The Ultimate Guide To Baby Taylor Guitars

We love all Taylor guitars here at Reidys, and today we thought we’d look at the smallest guitars in Taylor’s range; the Baby Taylor.

Follow our guide to some of the most asked questions about Baby Taylor guitars as our experts answer in detail about the range.

Table of Contents

What is the Baby Taylor Guitar?

Where is the Baby Taylor made?

Is the Baby Taylor made with solid wood?

What different tonewoods does the Baby Taylor come with?

Can I plug my Baby Taylor into an amp?

What is the Baby Taylor Guitar?

Taylor brought the Baby Taylor out back in 1996 with the goal of creating a guitar that had a small body but still sounded great. Usually, because of their smaller size, small guitars are very quiet and harsh sounding, but the Baby Taylor still manages to make a full sound and balances well across a huge range.

The Baby Taylor is the smallest guitar in the Taylor range, coming in at a 3/4 size and with a slightly slimmer neck. Because it’s built and braced to a high standard, it is perfect for young beginners looking to buy a guitar that will last for many years. But it’s also ideal for seasoned veterans looking for a small and comfortable travel guitar to play out on the road or use as a quick and easy songwriting tool.

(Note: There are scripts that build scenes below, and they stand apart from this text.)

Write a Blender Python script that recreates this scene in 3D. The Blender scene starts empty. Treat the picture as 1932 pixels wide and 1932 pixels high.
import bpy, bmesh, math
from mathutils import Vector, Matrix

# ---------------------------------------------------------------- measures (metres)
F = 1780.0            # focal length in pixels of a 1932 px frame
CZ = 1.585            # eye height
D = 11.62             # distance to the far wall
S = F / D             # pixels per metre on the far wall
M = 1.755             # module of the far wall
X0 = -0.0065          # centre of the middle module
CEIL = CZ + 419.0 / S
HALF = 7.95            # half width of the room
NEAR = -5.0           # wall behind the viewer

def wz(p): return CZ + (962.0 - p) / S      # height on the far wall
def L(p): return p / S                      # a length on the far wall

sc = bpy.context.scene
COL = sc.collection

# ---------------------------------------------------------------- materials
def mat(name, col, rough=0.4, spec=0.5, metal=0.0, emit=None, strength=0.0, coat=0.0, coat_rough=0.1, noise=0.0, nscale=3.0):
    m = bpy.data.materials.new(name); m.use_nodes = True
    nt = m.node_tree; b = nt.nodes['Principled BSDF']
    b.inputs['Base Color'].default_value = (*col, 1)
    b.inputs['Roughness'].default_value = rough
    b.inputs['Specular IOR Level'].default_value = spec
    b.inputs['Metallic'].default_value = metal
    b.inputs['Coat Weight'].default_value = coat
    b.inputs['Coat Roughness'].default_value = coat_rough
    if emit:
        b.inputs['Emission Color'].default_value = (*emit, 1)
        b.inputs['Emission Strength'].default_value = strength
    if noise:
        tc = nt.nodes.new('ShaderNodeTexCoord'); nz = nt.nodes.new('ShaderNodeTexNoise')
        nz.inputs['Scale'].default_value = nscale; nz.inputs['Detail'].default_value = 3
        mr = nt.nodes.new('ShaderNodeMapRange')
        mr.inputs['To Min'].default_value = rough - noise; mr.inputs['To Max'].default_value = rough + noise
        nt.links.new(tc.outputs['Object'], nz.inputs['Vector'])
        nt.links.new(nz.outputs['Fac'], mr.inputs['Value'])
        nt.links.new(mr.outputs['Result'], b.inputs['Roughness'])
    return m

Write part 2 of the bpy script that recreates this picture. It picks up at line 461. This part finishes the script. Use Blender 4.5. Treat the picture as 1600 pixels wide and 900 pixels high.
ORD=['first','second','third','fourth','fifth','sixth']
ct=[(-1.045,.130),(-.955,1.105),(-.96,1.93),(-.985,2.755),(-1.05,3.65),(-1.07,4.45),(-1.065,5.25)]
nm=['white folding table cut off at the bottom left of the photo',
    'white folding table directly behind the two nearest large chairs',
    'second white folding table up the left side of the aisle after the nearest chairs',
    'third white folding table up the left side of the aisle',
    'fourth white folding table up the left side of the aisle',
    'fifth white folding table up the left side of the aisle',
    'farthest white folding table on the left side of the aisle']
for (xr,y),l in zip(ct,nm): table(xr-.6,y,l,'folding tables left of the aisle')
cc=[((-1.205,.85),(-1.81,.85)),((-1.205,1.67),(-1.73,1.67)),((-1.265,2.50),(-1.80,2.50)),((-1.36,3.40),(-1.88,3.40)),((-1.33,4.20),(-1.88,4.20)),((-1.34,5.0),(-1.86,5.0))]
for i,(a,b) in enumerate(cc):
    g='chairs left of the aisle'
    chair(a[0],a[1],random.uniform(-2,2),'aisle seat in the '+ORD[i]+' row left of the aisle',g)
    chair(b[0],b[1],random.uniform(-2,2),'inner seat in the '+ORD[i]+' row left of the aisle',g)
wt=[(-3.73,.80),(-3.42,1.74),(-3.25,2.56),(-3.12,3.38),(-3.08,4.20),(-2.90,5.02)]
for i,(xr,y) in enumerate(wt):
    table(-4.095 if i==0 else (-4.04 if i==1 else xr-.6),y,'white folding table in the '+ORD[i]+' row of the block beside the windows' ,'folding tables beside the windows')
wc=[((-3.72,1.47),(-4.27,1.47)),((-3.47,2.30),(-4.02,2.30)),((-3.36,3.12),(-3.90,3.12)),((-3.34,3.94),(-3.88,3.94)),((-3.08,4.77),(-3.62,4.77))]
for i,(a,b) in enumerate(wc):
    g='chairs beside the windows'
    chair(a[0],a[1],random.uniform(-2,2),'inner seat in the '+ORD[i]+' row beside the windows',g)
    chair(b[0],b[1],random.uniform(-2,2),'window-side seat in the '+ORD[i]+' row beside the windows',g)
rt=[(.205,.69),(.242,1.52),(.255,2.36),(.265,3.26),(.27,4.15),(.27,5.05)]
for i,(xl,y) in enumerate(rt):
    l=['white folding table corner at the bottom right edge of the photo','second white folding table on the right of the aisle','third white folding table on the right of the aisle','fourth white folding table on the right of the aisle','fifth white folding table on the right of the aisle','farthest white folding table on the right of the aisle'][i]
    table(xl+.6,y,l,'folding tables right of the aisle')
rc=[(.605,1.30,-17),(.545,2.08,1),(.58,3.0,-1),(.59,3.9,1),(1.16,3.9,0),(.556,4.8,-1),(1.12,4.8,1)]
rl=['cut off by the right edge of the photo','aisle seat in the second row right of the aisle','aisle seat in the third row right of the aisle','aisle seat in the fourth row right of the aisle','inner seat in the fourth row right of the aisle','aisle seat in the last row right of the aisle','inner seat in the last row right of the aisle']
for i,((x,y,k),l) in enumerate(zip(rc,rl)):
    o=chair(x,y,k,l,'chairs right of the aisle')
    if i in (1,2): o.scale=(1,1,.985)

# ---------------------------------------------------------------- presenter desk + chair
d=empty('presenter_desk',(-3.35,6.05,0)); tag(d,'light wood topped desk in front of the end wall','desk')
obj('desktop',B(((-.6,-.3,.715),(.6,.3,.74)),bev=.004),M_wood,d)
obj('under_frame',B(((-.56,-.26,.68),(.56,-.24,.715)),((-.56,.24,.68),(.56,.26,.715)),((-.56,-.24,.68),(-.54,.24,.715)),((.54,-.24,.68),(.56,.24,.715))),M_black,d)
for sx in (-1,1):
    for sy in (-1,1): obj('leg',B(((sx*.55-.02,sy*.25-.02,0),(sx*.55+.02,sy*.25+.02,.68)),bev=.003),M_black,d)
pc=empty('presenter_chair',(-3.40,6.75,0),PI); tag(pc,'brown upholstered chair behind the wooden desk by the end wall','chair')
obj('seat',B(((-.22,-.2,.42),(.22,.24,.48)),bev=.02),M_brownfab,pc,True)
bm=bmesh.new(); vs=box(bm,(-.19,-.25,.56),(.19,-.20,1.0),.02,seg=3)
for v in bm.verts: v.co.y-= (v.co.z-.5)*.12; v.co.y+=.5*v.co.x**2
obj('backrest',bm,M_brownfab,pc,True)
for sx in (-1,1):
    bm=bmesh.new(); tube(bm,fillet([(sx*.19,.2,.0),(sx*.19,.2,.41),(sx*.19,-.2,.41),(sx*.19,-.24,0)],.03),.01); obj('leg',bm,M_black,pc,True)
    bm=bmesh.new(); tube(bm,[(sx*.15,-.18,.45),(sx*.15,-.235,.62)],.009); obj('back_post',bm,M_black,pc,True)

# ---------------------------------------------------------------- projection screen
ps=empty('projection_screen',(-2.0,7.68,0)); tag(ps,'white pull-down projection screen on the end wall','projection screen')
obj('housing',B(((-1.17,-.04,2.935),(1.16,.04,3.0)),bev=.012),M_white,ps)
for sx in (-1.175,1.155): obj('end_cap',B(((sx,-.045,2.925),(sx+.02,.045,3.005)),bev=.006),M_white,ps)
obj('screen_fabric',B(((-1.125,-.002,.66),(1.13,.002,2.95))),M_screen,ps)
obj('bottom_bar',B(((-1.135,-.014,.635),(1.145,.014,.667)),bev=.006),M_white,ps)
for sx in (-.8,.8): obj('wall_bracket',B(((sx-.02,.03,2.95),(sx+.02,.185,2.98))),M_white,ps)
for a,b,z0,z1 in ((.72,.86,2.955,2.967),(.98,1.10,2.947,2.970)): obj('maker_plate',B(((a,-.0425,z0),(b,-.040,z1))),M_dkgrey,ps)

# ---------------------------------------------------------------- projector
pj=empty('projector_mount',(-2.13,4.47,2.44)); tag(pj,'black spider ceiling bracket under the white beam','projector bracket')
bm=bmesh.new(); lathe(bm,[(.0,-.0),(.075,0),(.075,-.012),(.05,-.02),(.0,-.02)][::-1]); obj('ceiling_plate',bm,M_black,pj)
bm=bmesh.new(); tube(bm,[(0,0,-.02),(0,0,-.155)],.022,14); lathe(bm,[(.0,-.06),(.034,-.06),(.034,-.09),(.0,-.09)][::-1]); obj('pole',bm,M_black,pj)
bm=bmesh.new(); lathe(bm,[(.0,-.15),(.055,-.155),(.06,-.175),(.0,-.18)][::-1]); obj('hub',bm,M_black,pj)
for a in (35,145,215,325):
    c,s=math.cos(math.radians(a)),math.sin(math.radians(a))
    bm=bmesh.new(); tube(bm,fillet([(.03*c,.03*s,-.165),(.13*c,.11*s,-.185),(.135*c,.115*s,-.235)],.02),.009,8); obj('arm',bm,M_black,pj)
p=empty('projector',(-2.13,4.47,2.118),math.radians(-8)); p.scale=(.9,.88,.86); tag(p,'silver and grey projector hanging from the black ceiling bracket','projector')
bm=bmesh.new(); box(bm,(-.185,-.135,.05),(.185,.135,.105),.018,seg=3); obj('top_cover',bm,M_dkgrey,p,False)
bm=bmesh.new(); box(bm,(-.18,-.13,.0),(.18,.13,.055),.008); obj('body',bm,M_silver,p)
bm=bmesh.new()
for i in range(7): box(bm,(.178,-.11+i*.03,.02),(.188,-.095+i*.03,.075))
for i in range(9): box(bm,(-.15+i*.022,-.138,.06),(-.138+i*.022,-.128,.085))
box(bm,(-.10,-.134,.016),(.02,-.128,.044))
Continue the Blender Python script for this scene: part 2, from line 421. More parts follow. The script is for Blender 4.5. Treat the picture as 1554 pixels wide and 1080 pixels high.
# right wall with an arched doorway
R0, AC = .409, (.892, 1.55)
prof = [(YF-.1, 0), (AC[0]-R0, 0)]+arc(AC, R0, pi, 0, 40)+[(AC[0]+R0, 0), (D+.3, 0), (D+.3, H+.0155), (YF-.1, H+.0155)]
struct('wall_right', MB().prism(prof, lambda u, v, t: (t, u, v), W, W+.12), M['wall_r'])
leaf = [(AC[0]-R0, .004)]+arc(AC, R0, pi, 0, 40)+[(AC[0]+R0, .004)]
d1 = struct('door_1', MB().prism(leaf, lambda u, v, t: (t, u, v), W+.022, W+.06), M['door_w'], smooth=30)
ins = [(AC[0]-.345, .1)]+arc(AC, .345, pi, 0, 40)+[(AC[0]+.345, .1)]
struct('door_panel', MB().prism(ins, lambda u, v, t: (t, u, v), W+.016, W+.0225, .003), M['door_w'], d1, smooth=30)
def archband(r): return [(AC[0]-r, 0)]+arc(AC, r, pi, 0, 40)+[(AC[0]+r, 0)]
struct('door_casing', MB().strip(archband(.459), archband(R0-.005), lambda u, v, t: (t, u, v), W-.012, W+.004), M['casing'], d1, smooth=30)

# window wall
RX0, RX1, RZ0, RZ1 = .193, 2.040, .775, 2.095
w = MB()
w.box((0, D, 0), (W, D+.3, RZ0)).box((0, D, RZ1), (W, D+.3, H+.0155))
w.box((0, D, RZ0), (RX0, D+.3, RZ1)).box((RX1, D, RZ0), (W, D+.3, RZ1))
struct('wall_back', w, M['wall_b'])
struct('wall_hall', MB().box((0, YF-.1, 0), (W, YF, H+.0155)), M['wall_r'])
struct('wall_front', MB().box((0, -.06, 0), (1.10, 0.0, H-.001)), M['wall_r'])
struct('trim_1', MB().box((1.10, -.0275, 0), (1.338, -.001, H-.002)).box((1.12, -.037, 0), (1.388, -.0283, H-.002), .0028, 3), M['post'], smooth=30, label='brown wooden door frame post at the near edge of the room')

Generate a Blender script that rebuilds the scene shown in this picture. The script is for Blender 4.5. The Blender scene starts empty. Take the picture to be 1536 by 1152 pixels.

Baby Taylor BT1 inside it's included gig bag
Baby Taylor inside it’s included gig bag

Where is the Baby Taylor made?

Taylor makes the Baby range in their Tecate factory in Mexico.

Is the Baby Taylor made with solid wood?

All Taylor guitars are made with a solid wood top, and the Baby is no exception. Like all its Mexican guitars, the Baby has a layered back and sides.

Layered walnut back and sides of a Baby Taylor BT1
Beautiful back and sides of a Baby Taylor

What different tonewoods does the Baby Taylor come with?

There are three different tonewood options for Baby Taylors. The first up is the spruce top version which is the lightest in colour and the most versatile in its sound. 

Next is the mahogany top version, which will have a darker top to it, creating a more rootsy look and a slightly warmer and softer tone than its spruce cousin, which is great for singer-songwriters. 

The last tonewood is the visually striking koa top which has a very similar range to Spruce, with just a little more focus on the higher notes.

Left to right; BT2, BT1 and BTe-Koa guitars
Left to right; BT2, BT1 and BTe-Koa

Can I plug my Baby Taylor into an amp?

Taylor offers the Baby guitars as both an acoustic and an electric version that you can plug in. If the model name has an “e” after it, for example, the BT1e, it comes with a built-in pickup ready to be plugged into your amp or recording device.

Even though the Baby Taylor and the GS Mini models are smaller than the rest of the Taylor range, they have quite a few differences. Being a 3/4-sized guitar, the Baby Taylor is much smaller than the GS Mini.
The scale length, which is essentially the distance between the bridge saddle at the bottom of the guitar to the nut at the top, is 22 3/4″ on the Baby compared to 23 1/2″ on the GS Mini. This gives a bit more power and volume to the GS Mini but also could make it a little too big depending on the age or requirements of the player.

The Baby is also based on the Dreadnought body shape, which will give more of a classic guitar tone, whereas the GS Mini is a scaled-down version of the Grand Symphony, which will give a lot more of a modern acoustic guitar sound.